Com uma década de vida, o B&S já sofreu algumas mudanças fundamentais de line-up (com a saída dos membros-chave Isobel Campbell, que formou o Gentle Waves, e Stuard David, hoje líder do Looper), o que explica um pouco o fato de que eles não prosseguiram na mesma linha de sempre. The Life Pursuit, sétimo álbum dos escoceses, mostra uma banda capaz de evoluir e arriscar novos caminhos, transformando-se sem perder a identidade, e é uma promessa de dias ainda melhores a vir no futuro. Aquela bandinha tímida que, em seus primeiros trabalhos, só conseguia agradar a fãs de indie-folk sensível e bonitinho, fez mais com The Life Pursuit: transformou-se numa baita duma banda de pop clássico, capaz de cometer pérolas tão perfeitas quanto as melhores coisas do XTC ou dos Kinks, só pra ficar em dois modelos de peso.
No início da carreira, a referência mais óbvia parecia ser mesmo Nick Drake, mestre absoluto em criar sussurradas canções acústicas e envergonhadas. Já hoje, o Belle & Sebastian, liberto quase completamente de qualquer morbidez, acaba soando muito mais como uma banda de power pop, de glam rock ou de soul de branquelo (!). The Life Pursuit, disco pra lá de variado, mas que nunca soa heterogêneo, traz à mente um pouco de T Rex, de Roxy Music, de Bowie, de soul Motown, além dos já citados Kinks e XTC. Antes de mais nada, "The Life Pursuit" mostra uma banda apaixonada pela música pop em várias de suas encarnações, uma banda que finalmente se esforça para soar deliciosa: os solos de guitarra finalmente gritam, a interação vocal entre vários membros da banda está mais bem bolada do que nunca e Stuart Murdoch, o vocalista principal, nunca foi tão seguro, espontâneo e divertido quanto nesse disco. Apesar de algumas reminiscências do passado indie-folk em baladinhas meigas ("Dress Up In You" e "Act Of The Apostole"), a essência de The Life Pursuit é um pop clássico, estiloso, cheio de boa energia e letras engraçadas. "White Collar Boy" e "The Blues Are Still Blues" são irresistíveis.
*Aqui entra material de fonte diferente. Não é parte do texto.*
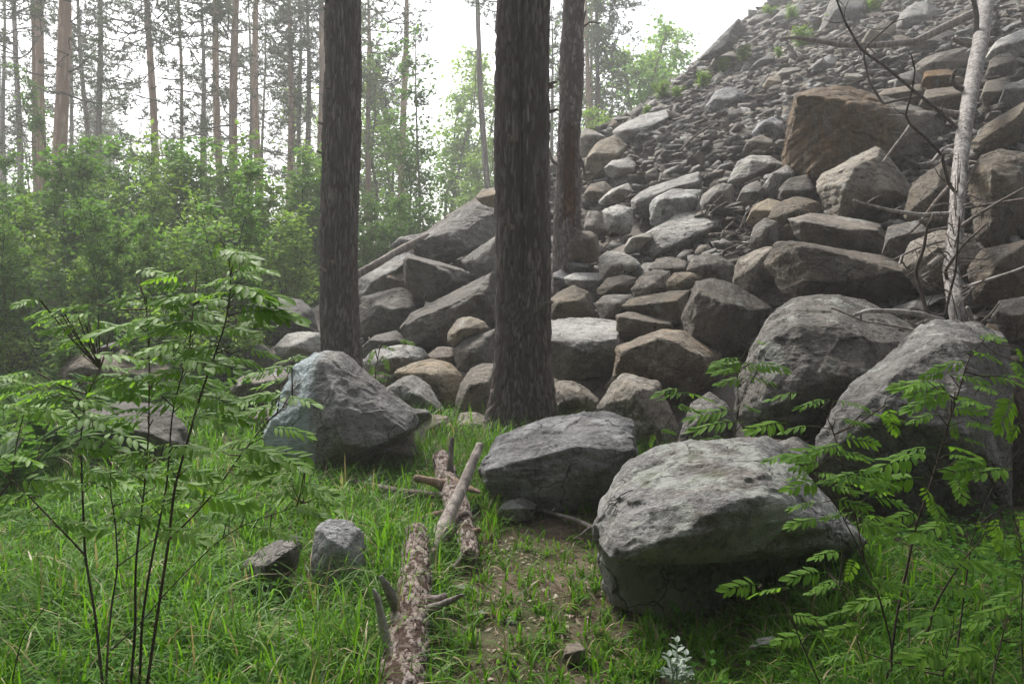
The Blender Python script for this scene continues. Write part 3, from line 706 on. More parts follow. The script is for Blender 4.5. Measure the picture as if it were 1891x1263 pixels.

E irresistível também é esse clima festeiro que domina o disco todo. Quem tinha imaginado que um disco do Belle & Sebastian could be such fun? The Life Pursuit é uma baita duma festança nerd e o ouvinte sente que os músicos estão tendo o maior prazer ao tocar - estão brincando gostosamente de fazer pop; e não é esse o melhor jeito de fazer música? É esse o disco mais relaxado e bem-humorado da carreira do Belle & Sebastian. Ouvi-lo é ter certeza de que, mais do que estar somente na “perseguição à vida”, os caras do Belle & Sebastian já a encontraram: The Life Pursuit é totalmente life-affirming, como dizem os gringos, e em todo momento o ouvinte percebe que, finalmente, os caras estão de bem com a vida e consigo mesmos. E isso contagia.
"To be myself completely I just got to let you down", cantam eles, e existem poucos versos que me parecem definir melhor qual o charme principal do Belle & Sebastian. Esses caras nunca quiseram fazer pose de vencedores, durões ou perfeitinhos só para entrar na mitologia do rock and roll; eram jovens sensíveis, tímidos e inseguros, e não tentaram mascarar suas fraquezas: é exatamente assim que se deixavam aparecer nos discos. A diferença principal é que, antes, faltava uma certa coragem para se auto-assumir.
Hoje em dia, Stuart Murdoch, no comando dessa deliciosa orquestra pop, finalmente se sente livre em sua própria pele, em sua própria voz, em seu próprio papel no mundo. É como se dissessem: “somos quem somos e não pedimos desculpa a ninguém... e mais: estamos contentes com isso”. O Belle & Sebastian nunca foi tão alegre, tão espontâneo, tão cheio de vida e tão divertido. Surpresa! Aquela banda que eu gostava de chamar de Clube dos Perdedores fez um disco feliz – e que vitória importa mais do que essa? E o melhor de tudo: fizeram isso do jeito deles, simplesmente aceitando que são o que são, que ser um "vencedor" não importa muito e que nossas fraquezas e defeitos, sobre as quais costumamos derramar lágrimas, podem também servir para nossa diversão. E isso me parece uma baita duma lição de vida.
Quem foi que disse que os nerds e os losers não podem ser felizes?